Gravatar I really enjoyed the post.

It's already too late for some kids. Many of my classmates at I.U. can't think beyond concrete to figurative. The other day one of them complained that they hate it when professors ask them to explain philosophical terms, or hate to be asked "What do you think this means?".

The reference to 1984 is apt. Orwell's idea of Newspeak was that we would think less if we learned less words, and with less words we could not think of doing things out of the control of an oppressive society.

Orwell believed that how we used language determined how we thought. Language does not only express thought, it is necessary to express symbols of complex ideas.

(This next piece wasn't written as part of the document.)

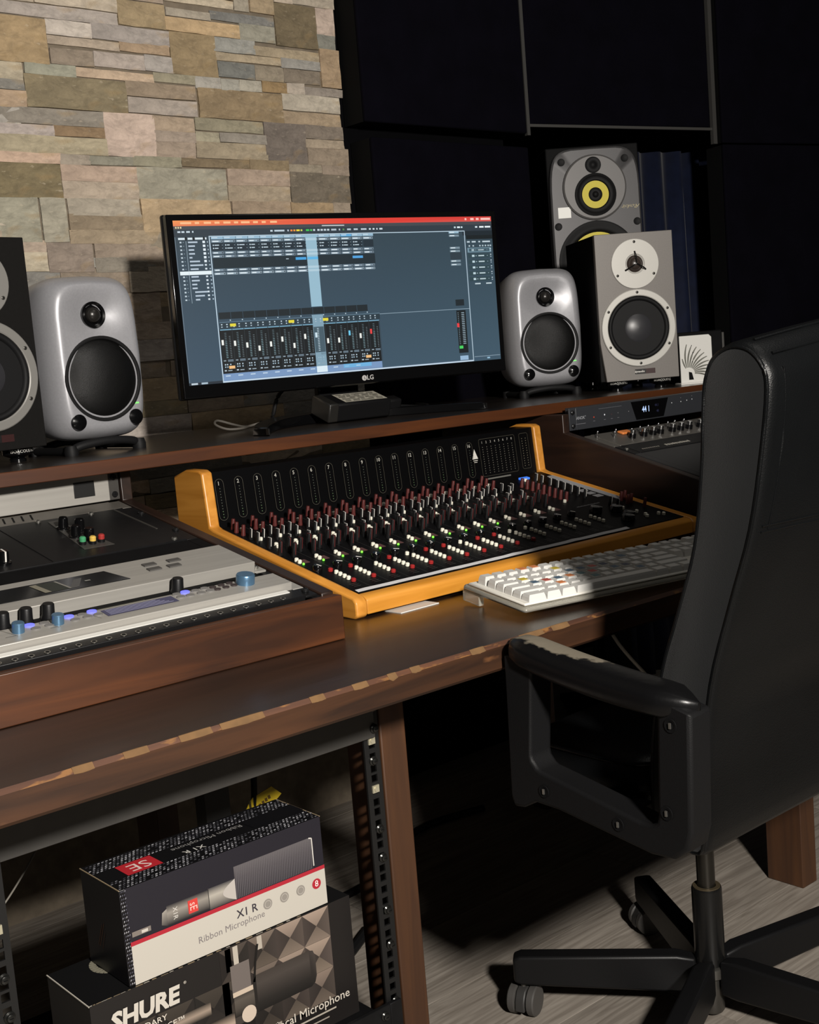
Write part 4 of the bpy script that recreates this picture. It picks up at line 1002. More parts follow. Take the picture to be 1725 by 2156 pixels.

Keeping kids away from literature that makes them think of larger ideas about the world, more than simply how to pass the ISTEP (Indiana's test to finish high school) teaches them to be duller than a box of mud turtles.

-John


Gravatar I feel very lucky. Although we're living in a lower income area with a large number of foreign born students, my kids have been getting a decent education from teachers who care. My worry is that many of the younger teachers will burn out or take a better offer somewhere else.

Back in the late 70s, I worked as an aide in a Special Ed class. Most of the children were emotionally damaged, a few were physically disabled. My salary was paid by the state. I was not paid the top level, because, I was told, it was my first year. Then I found out accidentally that the state paid the same amount for every aide at the school. The superintendent, whose wife also worked in the district office, was pocketing the difference. He had it all worked out with the local employment office. I was so young, new to the area, and I needed the job, so I caved and never reported it. That superintendent is probably dead by now. That money doesn't keep his cold bones warm. I wonder how it felt to steal from the state and the underpaid people like me who really cared.


Gravatar I think you're about to be sued by a nail for hitting it on the head so hard.


Gravatar kross,
A couple of things: Romeo & Juliet broke loose from the Elizabethan definitions of comedy as a light-hearted love story and tragedy as death and downfall caused by a tragic flaw. The young lovers had no tragic flaw; they tried to do things right (like get married once they had fallen in love). It begins as an Elizabethan comedy, but ends as human tragedy.

As for "people used to go to UNC-Chapel Hill with only eight years of education behind them, and able to read Latin and Greek," I have read (wish I could find the citation) that people who lived in the Middle Ages could live a full and happy life knowing as much information as is now printed in a single issue of the Sunday NY Times. There's a lot more knowledge today -- and when we understand that intelligence and wisdom come from the number of valid connections we can make among all of this knowledge, it becomes clear that the amount kids have to know now is staggering. The growth of necessary knowledge and understanding has been exponential, not linear.


Gravatar "Inhalers must be kept locked in the office. They're considered drugs, too." Pennsylvania passed a law a couple of years ago about that: "Briefly, all Pennsylvania school districts are now required by state law to establish a policy to allow responsible asthmatic students to possess and administer an inhaler on school property. (Yes, a law actually had to be passed to force school districts to do this.) ...."


Gravatar Quite the tour-de-force! Inspiring.


Gravatar Thank you for posting that, Mamacita. It's very forceful.

I recognize parts of it from a past post of yours, and the additional parts only add to the strength of your writing.